Aber die Wildnis, unbetreut und ungezähmt, braucht’s eben genauso. Um sie zu bewahren, aber auch, um sie zu erforschen. Die Kommunikation der Bäume, zum Beispiel. Die ist noch ein Rätsel. Ich muss wieder an den blühenden Wald denken und an das, was uns Nationalparkdirektor Maier darüber erzählt hat: „Wenn der Wald blüht, tut er es überall gleichzeitig. Dann blüht nicht nur dieses Tal, sondern auch das nächste und das übernächste. Als hätten die Bäume ein heimliches Kommunikationssystem. Als würden sie sagen: Auf los geht’s los!”
Da gibt es also vieles, das noch nicht (oder erst wenig) erforscht ist, vieles zu entdecken, jeden Tag aufs Neue: „Es gibt auch immer noch neue Arten, die gefunden werden”, weiß Volkhard Maier, „Wir haben jetzt 1.600 und 1 verschiedene Schmetterlinge im Nationalpark! Bis vor kurzem waren es noch 1.600. Und wenn man ins Prospekt schaut, das vor ein paar Jahren gedruckt wurde, so steht dort noch: 1.560.”
Man sieht: wenn man die Natur nur mal in Ruhe lässt, einfach Natur sein lässt, dann kommen die schon wieder, die Arten… und die besonders fetten Raupen der Schmetterlinge dienen einem Kuckuck als Futter, der andernorts gar keinen Lebensraum mehr hat.
Wo die Uhren langsamer ticken
„Die Natur setzt sich durch”, sagt Bernhard Sulzbacher, „Sie holt sich alles zurück. Das ist gut so.“ Wir sind auf der Bärenriedlau angekommen und der Ranger holt mich aus meinen ausschweifenden Schmetterlingsgedanken zurück. Ob das vor uns jetzt eine „Spanische Flagge” oder ein „Russischer Bär” ist (ja, Schmetterlinge haben komische Namen!) ist in diesem Moment vielleicht gar nicht so wichtig. Denn wir stehen vor dem, was einmal Stallungen für die Pferde des Thronfolgers Franz Ferdinand waren. Hier, hinter der historischen Jagdhütte des glücklosen Habsburgers, haben sich Wurzeln und Moose das Territorium zurückerobert. Man ahnt die Tränke mehr als sie zu sehen. „Gut so“, sagt Bernhard Sulzbacher erneut.

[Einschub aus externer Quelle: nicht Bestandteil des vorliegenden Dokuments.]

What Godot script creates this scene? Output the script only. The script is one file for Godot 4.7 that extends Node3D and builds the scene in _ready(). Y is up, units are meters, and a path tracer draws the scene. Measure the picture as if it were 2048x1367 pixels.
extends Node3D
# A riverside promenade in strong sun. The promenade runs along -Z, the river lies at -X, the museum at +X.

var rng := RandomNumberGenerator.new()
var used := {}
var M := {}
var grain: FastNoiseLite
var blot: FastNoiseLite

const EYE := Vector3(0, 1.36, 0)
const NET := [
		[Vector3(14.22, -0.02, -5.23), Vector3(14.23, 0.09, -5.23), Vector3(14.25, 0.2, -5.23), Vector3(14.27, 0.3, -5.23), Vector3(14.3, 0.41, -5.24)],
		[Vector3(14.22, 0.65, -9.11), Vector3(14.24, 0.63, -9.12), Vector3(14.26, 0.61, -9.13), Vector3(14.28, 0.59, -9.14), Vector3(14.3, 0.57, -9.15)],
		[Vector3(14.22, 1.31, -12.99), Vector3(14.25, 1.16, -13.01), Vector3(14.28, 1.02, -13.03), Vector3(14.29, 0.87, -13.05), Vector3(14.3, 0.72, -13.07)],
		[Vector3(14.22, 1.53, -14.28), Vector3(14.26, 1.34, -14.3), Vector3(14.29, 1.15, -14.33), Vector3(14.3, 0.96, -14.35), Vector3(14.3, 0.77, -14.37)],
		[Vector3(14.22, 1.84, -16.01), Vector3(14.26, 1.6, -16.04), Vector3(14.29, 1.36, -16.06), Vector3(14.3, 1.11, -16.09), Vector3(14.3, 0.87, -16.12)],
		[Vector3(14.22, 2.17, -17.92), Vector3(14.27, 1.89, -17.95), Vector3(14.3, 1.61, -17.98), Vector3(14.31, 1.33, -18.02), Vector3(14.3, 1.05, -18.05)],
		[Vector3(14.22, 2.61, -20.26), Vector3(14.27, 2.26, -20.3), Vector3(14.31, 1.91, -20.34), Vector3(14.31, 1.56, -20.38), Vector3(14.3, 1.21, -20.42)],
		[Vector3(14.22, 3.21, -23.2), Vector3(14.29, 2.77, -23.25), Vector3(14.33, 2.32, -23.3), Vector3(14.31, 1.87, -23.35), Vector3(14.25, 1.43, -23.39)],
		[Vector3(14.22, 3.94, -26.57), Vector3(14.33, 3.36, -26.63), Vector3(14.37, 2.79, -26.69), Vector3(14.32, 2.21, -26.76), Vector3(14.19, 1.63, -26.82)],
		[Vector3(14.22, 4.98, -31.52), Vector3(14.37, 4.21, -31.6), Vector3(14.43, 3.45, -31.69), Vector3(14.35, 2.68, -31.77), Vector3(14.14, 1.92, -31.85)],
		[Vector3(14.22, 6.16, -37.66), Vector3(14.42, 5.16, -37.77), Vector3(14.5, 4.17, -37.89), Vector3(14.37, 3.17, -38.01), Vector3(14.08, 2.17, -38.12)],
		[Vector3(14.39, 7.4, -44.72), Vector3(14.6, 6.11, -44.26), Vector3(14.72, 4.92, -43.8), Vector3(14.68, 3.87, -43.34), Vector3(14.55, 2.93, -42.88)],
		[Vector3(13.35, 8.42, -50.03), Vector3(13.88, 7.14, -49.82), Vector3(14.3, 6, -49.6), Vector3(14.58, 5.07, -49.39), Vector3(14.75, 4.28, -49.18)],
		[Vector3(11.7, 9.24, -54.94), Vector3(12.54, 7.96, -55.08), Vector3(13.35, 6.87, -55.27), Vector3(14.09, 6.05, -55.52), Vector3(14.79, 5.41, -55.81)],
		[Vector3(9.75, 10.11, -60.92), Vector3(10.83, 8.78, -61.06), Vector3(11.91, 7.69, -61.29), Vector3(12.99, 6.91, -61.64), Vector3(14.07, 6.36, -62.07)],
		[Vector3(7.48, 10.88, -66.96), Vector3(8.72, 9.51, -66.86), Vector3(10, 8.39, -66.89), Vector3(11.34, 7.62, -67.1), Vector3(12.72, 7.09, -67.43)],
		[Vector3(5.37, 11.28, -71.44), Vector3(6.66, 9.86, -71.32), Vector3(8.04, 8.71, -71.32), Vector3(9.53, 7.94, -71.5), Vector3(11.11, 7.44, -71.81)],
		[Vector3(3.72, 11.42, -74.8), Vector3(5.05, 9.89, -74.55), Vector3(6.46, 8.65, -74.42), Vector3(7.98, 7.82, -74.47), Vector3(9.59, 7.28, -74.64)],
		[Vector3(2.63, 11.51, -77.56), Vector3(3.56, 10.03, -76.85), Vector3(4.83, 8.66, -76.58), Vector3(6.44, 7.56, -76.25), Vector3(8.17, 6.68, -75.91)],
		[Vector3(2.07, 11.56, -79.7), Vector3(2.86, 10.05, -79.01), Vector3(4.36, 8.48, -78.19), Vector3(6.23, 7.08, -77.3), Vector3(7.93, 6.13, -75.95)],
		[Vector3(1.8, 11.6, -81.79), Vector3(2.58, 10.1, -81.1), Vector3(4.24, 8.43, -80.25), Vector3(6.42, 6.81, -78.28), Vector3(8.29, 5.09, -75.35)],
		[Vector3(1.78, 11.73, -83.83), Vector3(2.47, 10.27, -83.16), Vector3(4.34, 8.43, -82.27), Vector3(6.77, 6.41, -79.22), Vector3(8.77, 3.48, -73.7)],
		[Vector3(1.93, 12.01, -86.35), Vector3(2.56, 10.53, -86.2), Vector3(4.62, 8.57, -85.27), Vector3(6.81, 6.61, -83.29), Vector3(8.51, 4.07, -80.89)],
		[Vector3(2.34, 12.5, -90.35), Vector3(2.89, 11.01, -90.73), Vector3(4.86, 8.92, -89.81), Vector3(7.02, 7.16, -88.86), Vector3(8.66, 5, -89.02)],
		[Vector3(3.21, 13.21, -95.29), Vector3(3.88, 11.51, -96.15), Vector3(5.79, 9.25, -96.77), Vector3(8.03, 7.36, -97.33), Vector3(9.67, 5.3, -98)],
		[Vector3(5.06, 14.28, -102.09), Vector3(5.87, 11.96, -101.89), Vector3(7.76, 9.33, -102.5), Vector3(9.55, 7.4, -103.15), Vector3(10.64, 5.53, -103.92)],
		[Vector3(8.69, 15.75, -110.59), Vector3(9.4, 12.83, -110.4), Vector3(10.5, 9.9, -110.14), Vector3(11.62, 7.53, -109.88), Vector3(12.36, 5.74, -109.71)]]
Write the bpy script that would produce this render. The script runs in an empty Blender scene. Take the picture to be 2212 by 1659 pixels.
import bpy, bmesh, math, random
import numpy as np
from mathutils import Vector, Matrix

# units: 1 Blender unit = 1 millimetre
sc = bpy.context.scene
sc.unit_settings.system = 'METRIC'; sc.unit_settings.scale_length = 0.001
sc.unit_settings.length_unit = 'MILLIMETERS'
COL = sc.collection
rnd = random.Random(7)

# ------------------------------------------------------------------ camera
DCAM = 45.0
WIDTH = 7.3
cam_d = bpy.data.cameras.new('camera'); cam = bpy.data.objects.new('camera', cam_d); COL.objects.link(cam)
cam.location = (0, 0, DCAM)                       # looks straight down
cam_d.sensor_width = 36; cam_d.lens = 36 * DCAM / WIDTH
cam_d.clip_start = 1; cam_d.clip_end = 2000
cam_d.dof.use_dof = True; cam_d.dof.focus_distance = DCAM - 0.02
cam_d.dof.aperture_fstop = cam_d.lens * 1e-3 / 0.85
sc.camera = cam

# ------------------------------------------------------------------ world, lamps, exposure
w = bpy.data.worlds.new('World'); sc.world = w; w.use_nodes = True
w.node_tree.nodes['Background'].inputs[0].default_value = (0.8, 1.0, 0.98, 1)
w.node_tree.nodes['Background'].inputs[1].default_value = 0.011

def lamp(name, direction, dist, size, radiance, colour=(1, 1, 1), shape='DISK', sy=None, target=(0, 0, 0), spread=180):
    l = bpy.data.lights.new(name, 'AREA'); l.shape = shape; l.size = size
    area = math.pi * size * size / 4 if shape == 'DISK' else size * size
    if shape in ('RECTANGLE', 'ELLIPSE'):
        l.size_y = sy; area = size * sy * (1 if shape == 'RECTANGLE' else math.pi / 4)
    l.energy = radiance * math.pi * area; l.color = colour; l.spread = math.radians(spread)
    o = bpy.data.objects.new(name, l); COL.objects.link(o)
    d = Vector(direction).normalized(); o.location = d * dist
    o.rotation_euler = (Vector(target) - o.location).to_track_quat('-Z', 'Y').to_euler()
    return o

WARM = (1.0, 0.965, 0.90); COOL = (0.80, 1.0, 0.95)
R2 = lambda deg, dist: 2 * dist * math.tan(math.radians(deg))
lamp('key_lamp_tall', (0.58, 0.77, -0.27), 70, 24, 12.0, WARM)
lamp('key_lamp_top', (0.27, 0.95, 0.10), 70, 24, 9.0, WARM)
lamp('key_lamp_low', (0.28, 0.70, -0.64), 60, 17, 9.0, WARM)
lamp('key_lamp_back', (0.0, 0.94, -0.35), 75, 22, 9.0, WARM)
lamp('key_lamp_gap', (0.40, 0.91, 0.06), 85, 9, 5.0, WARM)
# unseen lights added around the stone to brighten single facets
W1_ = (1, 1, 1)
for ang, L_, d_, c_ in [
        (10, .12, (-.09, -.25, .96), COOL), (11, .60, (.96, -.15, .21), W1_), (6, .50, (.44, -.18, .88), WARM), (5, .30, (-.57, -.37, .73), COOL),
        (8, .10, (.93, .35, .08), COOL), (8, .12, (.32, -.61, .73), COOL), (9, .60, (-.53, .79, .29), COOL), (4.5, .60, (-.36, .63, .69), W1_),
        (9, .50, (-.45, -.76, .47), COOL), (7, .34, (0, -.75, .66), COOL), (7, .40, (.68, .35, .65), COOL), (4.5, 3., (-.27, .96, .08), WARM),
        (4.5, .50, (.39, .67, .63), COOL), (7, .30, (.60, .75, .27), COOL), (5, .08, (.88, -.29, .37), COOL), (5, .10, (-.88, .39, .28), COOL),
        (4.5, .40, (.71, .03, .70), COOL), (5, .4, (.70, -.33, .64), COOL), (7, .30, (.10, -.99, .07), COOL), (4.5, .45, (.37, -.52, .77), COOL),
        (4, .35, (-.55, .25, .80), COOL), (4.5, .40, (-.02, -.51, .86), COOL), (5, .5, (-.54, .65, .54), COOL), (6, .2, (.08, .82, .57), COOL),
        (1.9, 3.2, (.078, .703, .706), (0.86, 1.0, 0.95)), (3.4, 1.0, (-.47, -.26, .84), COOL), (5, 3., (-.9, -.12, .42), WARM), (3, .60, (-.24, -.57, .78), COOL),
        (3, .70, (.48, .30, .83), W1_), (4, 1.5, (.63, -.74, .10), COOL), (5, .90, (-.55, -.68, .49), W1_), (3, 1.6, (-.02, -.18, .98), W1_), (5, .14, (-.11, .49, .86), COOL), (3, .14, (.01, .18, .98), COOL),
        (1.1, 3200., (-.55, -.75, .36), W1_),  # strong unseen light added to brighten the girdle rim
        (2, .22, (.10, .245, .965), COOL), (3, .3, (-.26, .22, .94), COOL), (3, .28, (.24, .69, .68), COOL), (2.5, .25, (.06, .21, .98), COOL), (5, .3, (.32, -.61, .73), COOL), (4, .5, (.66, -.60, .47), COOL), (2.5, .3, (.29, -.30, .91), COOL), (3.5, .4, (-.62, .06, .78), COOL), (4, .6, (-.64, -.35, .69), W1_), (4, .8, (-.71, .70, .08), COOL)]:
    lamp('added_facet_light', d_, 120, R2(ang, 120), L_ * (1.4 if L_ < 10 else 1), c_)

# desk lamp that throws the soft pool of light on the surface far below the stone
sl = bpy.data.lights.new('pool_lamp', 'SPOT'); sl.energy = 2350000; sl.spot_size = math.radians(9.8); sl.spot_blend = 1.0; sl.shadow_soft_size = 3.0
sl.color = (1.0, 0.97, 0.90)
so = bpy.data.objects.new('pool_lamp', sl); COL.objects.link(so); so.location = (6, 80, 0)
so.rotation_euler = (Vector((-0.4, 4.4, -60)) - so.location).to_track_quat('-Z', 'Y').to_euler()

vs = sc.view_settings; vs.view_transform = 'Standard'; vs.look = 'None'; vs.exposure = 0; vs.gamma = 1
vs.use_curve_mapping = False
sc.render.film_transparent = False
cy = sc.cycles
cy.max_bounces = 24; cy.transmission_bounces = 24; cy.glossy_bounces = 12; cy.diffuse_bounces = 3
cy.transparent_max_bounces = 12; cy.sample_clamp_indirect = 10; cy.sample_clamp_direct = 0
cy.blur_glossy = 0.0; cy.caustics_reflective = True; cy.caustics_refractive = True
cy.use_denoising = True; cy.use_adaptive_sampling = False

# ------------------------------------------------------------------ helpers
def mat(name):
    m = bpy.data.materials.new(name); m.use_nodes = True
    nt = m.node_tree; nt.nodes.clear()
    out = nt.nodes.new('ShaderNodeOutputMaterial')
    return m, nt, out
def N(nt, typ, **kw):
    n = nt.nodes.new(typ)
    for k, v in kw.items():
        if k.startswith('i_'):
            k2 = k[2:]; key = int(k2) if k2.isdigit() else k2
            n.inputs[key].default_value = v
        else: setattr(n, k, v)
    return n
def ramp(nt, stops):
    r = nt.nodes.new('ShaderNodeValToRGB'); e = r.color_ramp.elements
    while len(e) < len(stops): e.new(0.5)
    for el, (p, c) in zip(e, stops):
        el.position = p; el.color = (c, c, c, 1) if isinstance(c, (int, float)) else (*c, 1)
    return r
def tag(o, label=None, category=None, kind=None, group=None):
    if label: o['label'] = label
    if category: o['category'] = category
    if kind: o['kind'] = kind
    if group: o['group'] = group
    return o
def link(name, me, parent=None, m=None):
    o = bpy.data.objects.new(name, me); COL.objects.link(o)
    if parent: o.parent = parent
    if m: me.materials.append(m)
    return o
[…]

Das Finden und Schützen neuer Arten ist ein Wettlauf gegen die Zeit. Doch hier im Nationalpark verstreicht die Zeit langsamer. Hier, wo die Bäume Bäume sein dürfen. Hier, wo niemand das Totholz „wegräumt”.
Und wo der Wald eigentlich gar keinen Stress haben müsste… Vielleicht hat er’s einfach noch nicht kapiert, denke ich, vielleicht muss ihm erst jemand sagen: Chill! Alles ist gut.
Das ansässige Rotwild hat's jedenfalls schon gelernt. Es traut sich näher heran, weil es weiß, dass es hier nicht gejagt wird. Und der Wald, denke ich hoffnungsvoll, der wird’s schon noch merken! Was sind schon 25 Jahre im Leben eines Baumes?
Und dafür, dass sich auch der Wald ein bisschen entspannen kann, dafür ist er ja da, der Bernhard Sulzbacher, der ultimative Baumversteher. Wer mit ihm unterwegs ist, kann gar nicht anders, als die Fichte, das Totholz, die Buche und den Weißrückenspecht danach noch ein bisschen lieber zu haben.
Vielleicht spürt er das ja, der Wald. Und entspannt sich.